-------- DATA SUPPLIED --------
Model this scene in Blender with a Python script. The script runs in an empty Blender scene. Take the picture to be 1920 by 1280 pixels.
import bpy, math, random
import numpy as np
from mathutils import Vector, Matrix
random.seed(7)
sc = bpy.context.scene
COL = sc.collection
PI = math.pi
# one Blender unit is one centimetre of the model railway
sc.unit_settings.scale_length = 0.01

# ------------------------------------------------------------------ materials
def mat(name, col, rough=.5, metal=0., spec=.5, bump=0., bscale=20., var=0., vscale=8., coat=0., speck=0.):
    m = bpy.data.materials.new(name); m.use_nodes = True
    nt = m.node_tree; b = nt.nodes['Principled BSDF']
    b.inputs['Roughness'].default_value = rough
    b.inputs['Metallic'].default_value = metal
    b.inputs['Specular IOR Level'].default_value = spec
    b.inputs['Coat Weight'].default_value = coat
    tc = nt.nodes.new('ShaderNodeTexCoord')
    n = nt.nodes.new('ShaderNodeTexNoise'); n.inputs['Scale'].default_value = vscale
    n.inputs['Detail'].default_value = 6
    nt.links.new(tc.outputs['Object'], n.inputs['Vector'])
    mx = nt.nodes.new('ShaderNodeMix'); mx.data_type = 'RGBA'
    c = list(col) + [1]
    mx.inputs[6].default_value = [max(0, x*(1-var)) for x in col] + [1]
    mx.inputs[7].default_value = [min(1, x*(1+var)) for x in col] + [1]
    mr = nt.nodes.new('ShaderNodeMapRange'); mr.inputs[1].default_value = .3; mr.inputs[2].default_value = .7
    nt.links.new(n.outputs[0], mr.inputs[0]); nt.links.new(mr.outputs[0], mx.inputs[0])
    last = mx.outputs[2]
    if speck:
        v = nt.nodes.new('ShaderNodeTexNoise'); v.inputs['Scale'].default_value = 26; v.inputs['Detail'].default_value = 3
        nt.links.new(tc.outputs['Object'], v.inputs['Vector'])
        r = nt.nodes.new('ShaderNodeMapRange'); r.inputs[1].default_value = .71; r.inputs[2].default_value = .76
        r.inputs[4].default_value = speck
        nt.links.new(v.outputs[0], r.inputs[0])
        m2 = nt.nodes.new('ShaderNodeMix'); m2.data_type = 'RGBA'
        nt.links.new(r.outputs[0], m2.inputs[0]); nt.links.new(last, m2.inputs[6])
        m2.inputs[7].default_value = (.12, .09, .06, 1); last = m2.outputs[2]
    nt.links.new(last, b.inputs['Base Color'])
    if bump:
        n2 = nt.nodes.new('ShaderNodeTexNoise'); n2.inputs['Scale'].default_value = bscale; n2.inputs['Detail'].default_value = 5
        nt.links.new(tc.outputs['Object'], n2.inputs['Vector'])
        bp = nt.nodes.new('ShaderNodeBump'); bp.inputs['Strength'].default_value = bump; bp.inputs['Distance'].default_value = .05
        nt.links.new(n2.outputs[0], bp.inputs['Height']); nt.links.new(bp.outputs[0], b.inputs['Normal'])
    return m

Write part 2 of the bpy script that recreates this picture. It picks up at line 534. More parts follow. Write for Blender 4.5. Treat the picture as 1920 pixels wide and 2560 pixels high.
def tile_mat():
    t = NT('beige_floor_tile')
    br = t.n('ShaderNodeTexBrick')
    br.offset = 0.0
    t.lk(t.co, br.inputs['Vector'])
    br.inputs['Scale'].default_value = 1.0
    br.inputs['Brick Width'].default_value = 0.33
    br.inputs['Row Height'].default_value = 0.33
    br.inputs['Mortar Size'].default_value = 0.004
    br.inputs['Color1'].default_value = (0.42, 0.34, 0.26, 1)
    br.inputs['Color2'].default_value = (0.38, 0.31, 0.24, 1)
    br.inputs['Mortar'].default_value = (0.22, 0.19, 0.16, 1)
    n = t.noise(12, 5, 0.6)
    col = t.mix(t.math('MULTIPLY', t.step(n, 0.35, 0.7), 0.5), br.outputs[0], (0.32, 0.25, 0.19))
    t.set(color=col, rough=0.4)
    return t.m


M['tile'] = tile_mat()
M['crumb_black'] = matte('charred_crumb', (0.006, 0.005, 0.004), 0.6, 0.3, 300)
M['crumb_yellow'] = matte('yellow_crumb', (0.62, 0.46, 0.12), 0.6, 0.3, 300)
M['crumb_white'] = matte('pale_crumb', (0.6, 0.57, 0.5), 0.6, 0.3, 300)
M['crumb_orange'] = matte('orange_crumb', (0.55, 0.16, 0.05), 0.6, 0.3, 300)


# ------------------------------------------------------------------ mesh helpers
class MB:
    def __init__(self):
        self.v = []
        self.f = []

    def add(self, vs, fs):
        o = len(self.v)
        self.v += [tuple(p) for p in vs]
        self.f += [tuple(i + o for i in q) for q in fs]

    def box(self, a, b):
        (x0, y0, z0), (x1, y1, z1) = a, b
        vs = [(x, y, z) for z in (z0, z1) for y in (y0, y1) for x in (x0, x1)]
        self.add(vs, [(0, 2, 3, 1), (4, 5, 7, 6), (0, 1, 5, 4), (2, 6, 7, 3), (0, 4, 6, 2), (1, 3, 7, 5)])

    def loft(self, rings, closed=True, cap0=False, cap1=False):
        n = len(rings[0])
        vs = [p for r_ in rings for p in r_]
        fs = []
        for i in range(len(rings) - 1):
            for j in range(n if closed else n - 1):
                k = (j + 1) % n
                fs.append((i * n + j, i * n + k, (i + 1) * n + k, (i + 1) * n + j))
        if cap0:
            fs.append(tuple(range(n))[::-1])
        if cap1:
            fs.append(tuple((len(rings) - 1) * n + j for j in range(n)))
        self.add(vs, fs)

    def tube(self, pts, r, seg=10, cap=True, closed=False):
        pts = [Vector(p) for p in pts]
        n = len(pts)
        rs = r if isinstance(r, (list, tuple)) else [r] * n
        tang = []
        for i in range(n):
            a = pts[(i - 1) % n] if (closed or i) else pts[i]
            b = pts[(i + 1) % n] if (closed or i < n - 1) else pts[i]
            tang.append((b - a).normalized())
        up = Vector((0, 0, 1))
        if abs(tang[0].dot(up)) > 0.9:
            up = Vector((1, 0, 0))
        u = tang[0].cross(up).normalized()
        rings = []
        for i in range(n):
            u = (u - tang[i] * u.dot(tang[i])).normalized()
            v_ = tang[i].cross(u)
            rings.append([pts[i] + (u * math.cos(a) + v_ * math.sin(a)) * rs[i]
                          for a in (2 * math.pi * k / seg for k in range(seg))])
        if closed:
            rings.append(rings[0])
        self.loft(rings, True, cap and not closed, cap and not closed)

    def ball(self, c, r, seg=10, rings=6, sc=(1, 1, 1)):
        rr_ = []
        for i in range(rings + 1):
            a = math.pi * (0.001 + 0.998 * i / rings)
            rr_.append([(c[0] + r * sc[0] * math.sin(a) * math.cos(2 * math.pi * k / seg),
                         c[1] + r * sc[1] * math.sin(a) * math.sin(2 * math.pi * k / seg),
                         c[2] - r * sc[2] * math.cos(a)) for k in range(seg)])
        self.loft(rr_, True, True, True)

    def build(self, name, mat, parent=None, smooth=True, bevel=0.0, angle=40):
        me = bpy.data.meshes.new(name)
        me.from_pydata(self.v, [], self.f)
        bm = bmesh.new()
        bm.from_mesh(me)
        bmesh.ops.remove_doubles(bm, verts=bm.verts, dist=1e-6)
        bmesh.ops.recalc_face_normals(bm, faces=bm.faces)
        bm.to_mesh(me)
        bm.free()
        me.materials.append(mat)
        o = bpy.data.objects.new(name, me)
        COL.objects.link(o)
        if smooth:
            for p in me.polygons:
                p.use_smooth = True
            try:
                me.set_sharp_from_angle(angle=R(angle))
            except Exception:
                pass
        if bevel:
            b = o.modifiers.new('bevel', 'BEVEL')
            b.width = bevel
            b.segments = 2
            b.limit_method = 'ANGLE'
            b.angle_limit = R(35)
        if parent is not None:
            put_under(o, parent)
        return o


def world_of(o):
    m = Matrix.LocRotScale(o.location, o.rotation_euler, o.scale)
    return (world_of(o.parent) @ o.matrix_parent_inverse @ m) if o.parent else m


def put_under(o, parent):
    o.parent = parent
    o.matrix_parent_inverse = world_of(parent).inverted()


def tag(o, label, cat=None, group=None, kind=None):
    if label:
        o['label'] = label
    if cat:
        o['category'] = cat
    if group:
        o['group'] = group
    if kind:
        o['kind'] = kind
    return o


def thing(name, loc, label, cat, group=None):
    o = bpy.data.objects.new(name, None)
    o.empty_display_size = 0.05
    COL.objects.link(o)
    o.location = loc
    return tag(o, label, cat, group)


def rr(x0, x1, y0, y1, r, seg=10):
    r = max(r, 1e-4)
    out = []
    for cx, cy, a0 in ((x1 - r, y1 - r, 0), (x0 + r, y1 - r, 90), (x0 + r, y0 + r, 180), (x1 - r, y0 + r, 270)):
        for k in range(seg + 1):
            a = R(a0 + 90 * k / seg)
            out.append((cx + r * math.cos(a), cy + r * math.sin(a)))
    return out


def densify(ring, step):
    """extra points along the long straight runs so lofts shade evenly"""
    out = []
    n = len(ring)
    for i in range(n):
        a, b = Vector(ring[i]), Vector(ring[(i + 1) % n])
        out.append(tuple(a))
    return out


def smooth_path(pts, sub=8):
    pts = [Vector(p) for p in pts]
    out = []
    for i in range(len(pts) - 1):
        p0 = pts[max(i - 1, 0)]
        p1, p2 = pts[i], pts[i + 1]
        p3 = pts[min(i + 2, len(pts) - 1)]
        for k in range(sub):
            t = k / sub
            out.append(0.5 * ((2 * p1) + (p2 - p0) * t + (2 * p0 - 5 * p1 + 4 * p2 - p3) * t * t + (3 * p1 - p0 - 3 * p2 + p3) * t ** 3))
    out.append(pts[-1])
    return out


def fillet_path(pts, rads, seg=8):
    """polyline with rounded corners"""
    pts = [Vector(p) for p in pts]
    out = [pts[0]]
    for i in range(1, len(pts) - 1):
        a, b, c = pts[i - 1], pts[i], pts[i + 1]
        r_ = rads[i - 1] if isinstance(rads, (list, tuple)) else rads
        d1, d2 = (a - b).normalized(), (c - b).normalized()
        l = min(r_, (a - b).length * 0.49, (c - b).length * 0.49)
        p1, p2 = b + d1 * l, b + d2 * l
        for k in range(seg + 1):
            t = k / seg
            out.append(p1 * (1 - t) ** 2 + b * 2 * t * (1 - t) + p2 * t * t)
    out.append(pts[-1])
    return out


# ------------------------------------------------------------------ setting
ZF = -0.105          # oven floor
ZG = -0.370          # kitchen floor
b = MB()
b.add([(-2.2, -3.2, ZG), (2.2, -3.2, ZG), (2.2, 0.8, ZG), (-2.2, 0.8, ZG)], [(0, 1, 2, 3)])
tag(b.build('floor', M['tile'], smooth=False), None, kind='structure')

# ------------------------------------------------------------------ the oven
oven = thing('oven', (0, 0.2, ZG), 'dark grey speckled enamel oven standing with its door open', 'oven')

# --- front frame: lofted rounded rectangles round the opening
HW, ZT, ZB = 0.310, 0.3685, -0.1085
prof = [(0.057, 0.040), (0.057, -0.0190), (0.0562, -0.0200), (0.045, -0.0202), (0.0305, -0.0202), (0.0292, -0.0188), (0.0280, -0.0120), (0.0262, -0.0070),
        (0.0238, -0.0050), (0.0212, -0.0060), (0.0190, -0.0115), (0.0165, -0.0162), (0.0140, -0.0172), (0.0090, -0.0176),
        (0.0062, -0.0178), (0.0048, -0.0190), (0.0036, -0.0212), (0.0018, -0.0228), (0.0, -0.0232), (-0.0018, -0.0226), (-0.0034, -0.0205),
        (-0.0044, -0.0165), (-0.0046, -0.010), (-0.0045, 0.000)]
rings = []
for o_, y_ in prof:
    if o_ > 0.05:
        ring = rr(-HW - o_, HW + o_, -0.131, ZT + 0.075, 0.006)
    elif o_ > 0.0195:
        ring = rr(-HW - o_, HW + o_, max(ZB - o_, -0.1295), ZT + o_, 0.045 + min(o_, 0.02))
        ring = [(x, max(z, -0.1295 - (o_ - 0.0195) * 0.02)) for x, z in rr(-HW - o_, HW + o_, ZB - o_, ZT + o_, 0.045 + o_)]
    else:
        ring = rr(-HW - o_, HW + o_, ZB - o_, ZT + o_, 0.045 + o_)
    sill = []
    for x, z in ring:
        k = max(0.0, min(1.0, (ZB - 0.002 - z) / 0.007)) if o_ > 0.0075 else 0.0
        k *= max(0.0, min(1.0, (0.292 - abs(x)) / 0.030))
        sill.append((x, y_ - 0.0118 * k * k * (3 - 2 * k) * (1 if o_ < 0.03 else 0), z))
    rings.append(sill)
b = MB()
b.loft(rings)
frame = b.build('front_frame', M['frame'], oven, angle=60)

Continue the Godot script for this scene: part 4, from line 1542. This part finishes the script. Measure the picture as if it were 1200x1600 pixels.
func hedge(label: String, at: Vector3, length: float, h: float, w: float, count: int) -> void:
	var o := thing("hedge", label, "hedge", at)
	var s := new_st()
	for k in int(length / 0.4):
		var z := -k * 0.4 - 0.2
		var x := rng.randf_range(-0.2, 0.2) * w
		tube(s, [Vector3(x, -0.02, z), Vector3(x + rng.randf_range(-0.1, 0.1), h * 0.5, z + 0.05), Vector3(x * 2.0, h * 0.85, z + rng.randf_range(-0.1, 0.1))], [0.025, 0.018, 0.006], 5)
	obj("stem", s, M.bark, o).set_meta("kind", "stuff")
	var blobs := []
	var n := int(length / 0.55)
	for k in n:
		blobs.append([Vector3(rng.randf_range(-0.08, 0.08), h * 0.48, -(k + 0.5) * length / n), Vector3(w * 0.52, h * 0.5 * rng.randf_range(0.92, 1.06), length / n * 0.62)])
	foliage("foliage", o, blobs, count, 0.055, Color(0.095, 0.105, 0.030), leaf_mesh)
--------
EXERCISE TASK:
Exactly as they stand, set down the lines from the top of the data through the line with "sc.unit_settings.scale_length = 0.01".

RESPONSE TO THIS EXERCISE:
Model this scene in Blender with a Python script. The script runs in an empty Blender scene. Take the picture to be 1920 by 1280 pixels.
import bpy, math, random
import numpy as np
from mathutils import Vector, Matrix
random.seed(7)
sc = bpy.context.scene
COL = sc.collection
PI = math.pi
# one Blender unit is one centimetre of the model railway
sc.unit_settings.scale_length = 0.01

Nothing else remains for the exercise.